4A.3: Why is "expansion work" seperate from Work?

[Nancy Romo 1E]

When I first attempted the problem (see below), I had tried using the general equation of W = F * ΔDistance. Since we were given the change in distance, and could solve for the force F from Pressure = Force / Area -> Force = Pressure (which we were given) * (Area) (which I thought we could solve for since we were given a diameter).

But when I used the previous technique, I didn't get the same answer as when I used the expansion work equation W_exp = -P_ext * ΔV.

If someone could clear up the difference, or troubleshoot my errors in the first method, it would be much appreciated! Is it because the Pressure equation doesn't account for a "changing" area?


**Problem: 4A.3 Air in a bicycle pump is compressed by pushing in the handle. The inner diameter of the pump is 3.0 cm and the pump is depressed 20. cm with a pressure of 2.00 atm. (a) How much work is done in the compression? (b) Is the work positive or negative with respect to the air in the pump? (c) What is the change in internal energy of the system?**

[Allison Peng 1D]

I actually think it should be the same thing?
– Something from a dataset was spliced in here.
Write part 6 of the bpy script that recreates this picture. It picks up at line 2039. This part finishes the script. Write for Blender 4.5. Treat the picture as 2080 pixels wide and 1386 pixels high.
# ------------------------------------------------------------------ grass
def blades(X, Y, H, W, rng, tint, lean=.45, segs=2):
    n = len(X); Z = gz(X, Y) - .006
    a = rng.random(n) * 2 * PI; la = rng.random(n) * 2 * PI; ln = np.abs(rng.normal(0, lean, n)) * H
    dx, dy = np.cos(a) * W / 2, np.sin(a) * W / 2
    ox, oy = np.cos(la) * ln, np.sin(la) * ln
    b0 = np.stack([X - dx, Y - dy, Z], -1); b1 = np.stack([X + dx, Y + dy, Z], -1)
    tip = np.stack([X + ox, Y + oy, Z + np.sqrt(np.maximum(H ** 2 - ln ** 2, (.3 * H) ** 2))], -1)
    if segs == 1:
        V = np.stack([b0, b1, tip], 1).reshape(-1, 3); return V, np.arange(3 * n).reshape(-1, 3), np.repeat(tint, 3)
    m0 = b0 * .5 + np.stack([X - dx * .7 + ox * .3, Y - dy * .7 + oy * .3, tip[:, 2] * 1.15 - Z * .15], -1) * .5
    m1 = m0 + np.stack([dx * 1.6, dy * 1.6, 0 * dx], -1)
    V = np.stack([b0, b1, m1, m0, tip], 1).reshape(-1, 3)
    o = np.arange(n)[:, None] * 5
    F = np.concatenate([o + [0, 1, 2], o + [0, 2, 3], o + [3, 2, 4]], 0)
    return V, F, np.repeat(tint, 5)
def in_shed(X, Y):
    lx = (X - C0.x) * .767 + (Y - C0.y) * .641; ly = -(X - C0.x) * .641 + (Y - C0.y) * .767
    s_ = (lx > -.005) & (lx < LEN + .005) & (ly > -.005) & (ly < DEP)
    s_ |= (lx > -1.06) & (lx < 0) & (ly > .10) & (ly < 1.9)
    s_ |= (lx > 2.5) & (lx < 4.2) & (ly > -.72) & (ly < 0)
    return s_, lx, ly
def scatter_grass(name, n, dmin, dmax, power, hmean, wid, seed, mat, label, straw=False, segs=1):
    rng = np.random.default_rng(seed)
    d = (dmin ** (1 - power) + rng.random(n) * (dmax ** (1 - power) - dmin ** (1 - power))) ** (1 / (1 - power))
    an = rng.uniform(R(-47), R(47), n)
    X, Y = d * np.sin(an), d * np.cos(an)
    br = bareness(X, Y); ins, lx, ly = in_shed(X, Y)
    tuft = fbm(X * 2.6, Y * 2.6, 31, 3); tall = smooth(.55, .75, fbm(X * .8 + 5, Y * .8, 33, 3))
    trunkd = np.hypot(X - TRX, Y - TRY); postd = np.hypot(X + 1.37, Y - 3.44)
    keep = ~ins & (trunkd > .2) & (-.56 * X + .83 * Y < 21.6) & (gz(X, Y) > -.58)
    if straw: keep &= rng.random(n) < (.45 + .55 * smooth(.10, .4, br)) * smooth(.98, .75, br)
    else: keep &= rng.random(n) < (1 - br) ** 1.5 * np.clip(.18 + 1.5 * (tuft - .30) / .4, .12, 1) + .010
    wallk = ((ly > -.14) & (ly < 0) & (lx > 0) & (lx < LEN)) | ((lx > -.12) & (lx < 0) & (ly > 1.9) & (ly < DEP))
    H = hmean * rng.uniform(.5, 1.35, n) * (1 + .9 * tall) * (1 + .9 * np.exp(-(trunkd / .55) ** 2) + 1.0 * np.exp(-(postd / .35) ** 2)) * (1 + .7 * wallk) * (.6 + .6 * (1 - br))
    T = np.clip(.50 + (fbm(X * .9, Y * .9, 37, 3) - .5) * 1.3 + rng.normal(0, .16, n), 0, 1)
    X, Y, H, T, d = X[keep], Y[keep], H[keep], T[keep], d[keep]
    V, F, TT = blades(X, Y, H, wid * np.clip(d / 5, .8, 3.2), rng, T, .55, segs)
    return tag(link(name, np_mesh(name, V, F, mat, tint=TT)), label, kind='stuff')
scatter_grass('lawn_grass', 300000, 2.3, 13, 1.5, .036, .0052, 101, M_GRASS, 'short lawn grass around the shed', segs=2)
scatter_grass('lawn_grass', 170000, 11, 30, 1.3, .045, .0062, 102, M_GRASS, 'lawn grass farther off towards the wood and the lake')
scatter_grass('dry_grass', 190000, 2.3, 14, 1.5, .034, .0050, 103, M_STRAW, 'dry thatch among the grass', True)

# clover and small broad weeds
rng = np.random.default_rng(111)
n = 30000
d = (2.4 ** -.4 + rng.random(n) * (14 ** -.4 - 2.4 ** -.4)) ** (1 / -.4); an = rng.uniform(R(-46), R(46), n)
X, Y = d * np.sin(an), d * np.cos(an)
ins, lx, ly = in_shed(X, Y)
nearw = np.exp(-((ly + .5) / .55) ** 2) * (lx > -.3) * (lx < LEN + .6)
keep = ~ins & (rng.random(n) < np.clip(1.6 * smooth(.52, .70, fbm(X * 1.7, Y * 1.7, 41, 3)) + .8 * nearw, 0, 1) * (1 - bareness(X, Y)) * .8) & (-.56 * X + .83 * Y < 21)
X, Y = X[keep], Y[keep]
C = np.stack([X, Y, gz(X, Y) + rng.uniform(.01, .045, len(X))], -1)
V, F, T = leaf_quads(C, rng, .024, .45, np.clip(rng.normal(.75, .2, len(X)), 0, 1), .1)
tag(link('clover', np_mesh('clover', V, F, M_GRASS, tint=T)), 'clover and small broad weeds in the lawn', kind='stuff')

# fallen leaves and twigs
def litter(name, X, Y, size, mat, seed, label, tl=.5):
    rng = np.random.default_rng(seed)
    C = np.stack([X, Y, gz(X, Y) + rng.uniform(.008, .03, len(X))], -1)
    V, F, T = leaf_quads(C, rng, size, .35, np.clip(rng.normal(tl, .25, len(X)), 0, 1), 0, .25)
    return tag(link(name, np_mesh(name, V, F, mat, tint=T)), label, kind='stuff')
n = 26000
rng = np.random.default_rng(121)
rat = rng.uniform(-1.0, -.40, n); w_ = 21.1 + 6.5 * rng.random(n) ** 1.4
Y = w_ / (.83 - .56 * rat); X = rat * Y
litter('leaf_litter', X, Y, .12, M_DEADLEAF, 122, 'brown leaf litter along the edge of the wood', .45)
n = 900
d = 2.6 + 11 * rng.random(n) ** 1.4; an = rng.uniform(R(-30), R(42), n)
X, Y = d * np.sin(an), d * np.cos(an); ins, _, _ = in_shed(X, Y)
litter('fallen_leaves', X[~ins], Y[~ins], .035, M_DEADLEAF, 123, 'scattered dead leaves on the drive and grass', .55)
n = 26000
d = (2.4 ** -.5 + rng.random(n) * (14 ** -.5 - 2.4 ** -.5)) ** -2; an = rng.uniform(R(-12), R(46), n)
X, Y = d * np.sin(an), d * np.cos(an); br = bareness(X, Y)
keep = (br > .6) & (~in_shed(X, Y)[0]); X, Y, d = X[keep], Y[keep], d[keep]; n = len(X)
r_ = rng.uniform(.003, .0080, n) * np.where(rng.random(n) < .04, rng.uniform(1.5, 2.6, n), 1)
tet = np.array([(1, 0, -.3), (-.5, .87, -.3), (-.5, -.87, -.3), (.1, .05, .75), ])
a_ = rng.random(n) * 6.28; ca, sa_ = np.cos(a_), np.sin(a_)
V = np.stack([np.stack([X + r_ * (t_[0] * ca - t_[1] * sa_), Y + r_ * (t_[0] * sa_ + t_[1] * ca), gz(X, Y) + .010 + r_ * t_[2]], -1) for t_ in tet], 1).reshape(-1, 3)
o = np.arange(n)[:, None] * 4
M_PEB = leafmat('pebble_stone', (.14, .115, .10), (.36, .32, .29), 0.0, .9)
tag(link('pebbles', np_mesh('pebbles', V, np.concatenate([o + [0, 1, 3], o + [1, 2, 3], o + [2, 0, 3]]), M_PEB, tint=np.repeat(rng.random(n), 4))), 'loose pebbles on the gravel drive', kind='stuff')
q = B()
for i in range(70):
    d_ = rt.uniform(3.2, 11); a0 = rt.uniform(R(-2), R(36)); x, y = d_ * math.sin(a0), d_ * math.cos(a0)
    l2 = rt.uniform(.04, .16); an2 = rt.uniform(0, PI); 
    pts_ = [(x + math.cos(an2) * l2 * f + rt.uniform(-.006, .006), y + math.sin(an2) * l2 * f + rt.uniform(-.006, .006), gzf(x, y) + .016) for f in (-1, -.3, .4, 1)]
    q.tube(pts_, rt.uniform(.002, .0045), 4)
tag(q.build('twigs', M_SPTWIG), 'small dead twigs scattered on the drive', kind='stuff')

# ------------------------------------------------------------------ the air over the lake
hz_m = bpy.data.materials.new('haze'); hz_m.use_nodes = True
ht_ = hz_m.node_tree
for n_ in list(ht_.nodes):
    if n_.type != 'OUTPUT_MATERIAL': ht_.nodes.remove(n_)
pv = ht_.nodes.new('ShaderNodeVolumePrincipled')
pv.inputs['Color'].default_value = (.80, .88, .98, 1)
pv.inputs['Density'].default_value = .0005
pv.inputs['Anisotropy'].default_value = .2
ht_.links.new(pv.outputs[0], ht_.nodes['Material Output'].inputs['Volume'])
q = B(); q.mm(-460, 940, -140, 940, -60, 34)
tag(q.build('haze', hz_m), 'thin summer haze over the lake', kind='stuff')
If we calculate work=force*distance=(pressure)*(area)*(distance) = (2.00atm)*(1.5^2*pi cm^2) * (20cm) --> this is work done on the system, around 90*pi (units in atm*cm^3)

Then if we do work = -Pext*delta V, we get work = -(2.00atm) * (-20cm*1.5^2*pi cm^3) which is also 90*pi atm*cm^3.

[Allison Peng 1D]

^ Obviously for the final answer, you should convert the atm*cm^3 to Joules, but this is kind of a rough outline

[Mia Yamada 1J]

This would make sense since expansion work refers to the specific work done against an external pressure when the volume of a gas expands. And work, more generally speaking, is done when a force displaces an object by a distance. The latter is speaking more in mechanical terms, but essentially they refer to the same concept.